# COLLECTED MATERIAL
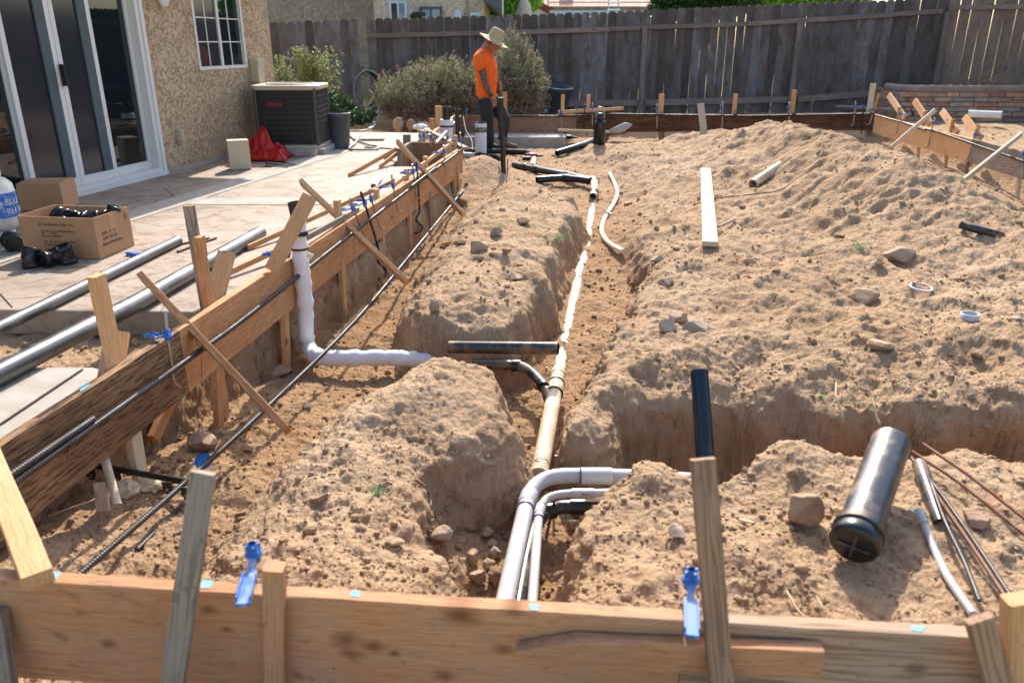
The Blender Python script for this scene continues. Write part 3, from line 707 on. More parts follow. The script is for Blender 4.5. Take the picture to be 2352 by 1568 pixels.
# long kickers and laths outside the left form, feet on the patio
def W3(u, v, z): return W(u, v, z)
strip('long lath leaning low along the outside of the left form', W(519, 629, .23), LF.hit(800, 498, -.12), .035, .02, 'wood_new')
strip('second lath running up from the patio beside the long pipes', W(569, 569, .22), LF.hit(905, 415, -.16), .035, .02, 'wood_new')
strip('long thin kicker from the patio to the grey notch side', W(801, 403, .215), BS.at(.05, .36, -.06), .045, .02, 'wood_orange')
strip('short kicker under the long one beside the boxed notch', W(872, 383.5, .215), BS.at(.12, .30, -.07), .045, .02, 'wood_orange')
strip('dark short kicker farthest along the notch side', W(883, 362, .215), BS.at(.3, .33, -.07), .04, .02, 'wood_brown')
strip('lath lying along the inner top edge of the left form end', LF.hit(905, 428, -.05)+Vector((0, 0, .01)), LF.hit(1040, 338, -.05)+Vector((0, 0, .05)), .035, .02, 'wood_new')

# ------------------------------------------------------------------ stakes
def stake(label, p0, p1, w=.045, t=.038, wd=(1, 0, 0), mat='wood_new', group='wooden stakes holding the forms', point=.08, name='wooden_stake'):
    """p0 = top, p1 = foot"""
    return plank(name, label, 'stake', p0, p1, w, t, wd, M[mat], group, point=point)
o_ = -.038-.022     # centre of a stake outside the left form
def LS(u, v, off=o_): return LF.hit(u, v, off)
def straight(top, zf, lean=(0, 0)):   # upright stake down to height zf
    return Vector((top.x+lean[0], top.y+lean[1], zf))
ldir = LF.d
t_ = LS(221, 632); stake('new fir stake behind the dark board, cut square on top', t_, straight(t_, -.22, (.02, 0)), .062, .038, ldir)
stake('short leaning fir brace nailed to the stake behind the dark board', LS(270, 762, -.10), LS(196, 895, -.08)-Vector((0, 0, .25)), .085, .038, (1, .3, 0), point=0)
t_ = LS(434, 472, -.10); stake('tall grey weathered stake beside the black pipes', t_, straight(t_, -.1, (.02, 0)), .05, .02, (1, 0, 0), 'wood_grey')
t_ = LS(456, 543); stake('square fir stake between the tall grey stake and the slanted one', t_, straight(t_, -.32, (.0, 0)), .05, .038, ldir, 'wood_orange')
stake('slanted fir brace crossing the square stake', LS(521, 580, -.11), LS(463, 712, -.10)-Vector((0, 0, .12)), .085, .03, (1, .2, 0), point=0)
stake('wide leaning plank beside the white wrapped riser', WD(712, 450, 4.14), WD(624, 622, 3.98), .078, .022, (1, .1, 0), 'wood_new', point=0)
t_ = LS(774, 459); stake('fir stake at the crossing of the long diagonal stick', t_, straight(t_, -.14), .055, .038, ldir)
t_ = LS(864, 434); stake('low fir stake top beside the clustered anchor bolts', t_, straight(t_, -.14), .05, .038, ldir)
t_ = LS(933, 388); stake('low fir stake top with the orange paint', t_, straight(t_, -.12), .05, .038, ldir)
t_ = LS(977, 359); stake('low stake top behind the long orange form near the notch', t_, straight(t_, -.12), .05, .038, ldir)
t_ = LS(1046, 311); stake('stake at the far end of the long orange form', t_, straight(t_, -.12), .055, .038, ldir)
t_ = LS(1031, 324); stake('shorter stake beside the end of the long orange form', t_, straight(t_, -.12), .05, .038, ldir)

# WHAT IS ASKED
All of the lines above should be retyped precisely, apart from the pictures.

# TASK SOLUTION
The Blender Python script for this scene continues. Write part 3, from line 707 on. More parts follow. The script is for Blender 4.5. Take the picture to be 2352 by 1568 pixels.
# long kickers and laths outside the left form, feet on the patio
def W3(u, v, z): return W(u, v, z)
strip('long lath leaning low along the outside of the left form', W(519, 629, .23), LF.hit(800, 498, -.12), .035, .02, 'wood_new')
strip('second lath running up from the patio beside the long pipes', W(569, 569, .22), LF.hit(905, 415, -.16), .035, .02, 'wood_new')
strip('long thin kicker from the patio to the grey notch side', W(801, 403, .215), BS.at(.05, .36, -.06), .045, .02, 'wood_orange')
strip('short kicker under the long one beside the boxed notch', W(872, 383.5, .215), BS.at(.12, .30, -.07), .045, .02, 'wood_orange')
strip('dark short kicker farthest along the notch side', W(883, 362, .215), BS.at(.3, .33, -.07), .04, .02, 'wood_brown')
strip('lath lying along the inner top edge of the left form end', LF.hit(905, 428, -.05)+Vector((0, 0, .01)), LF.hit(1040, 338, -.05)+Vector((0, 0, .05)), .035, .02, 'wood_new')

# ------------------------------------------------------------------ stakes
def stake(label, p0, p1, w=.045, t=.038, wd=(1, 0, 0), mat='wood_new', group='wooden stakes holding the forms', point=.08, name='wooden_stake'):
    """p0 = top, p1 = foot"""
    return plank(name, label, 'stake', p0, p1, w, t, wd, M[mat], group, point=point)
o_ = -.038-.022     # centre of a stake outside the left form
def LS(u, v, off=o_): return LF.hit(u, v, off)
def straight(top, zf, lean=(0, 0)):   # upright stake down to height zf
    return Vector((top.x+lean[0], top.y+lean[1], zf))
ldir = LF.d
t_ = LS(221, 632); stake('new fir stake behind the dark board, cut square on top', t_, straight(t_, -.22, (.02, 0)), .062, .038, ldir)
stake('short leaning fir brace nailed to the stake behind the dark board', LS(270, 762, -.10), LS(196, 895, -.08)-Vector((0, 0, .25)), .085, .038, (1, .3, 0), point=0)
t_ = LS(434, 472, -.10); stake('tall grey weathered stake beside the black pipes', t_, straight(t_, -.1, (.02, 0)), .05, .02, (1, 0, 0), 'wood_grey')
t_ = LS(456, 543); stake('square fir stake between the tall grey stake and the slanted one', t_, straight(t_, -.32, (.0, 0)), .05, .038, ldir, 'wood_orange')
stake('slanted fir brace crossing the square stake', LS(521, 580, -.11), LS(463, 712, -.10)-Vector((0, 0, .12)), .085, .03, (1, .2, 0), point=0)
stake('wide leaning plank beside the white wrapped riser', WD(712, 450, 4.14), WD(624, 622, 3.98), .078, .022, (1, .1, 0), 'wood_new', point=0)
t_ = LS(774, 459); stake('fir stake at the crossing of the long diagonal stick', t_, straight(t_, -.14), .055, .038, ldir)
t_ = LS(864, 434); stake('low fir stake top beside the clustered anchor bolts', t_, straight(t_, -.14), .05, .038, ldir)
t_ = LS(933, 388); stake('low fir stake top with the orange paint', t_, straight(t_, -.12), .05, .038, ldir)
t_ = LS(977, 359); stake('low stake top behind the long orange form near the notch', t_, straight(t_, -.12), .05, .038, ldir)
t_ = LS(1046, 311); stake('stake at the far end of the long orange form', t_, straight(t_, -.12), .055, .038, ldir)
t_ = LS(1031, 324); stake('shorter stake beside the end of the long orange form', t_, straight(t_, -.12), .05, .038, ldir)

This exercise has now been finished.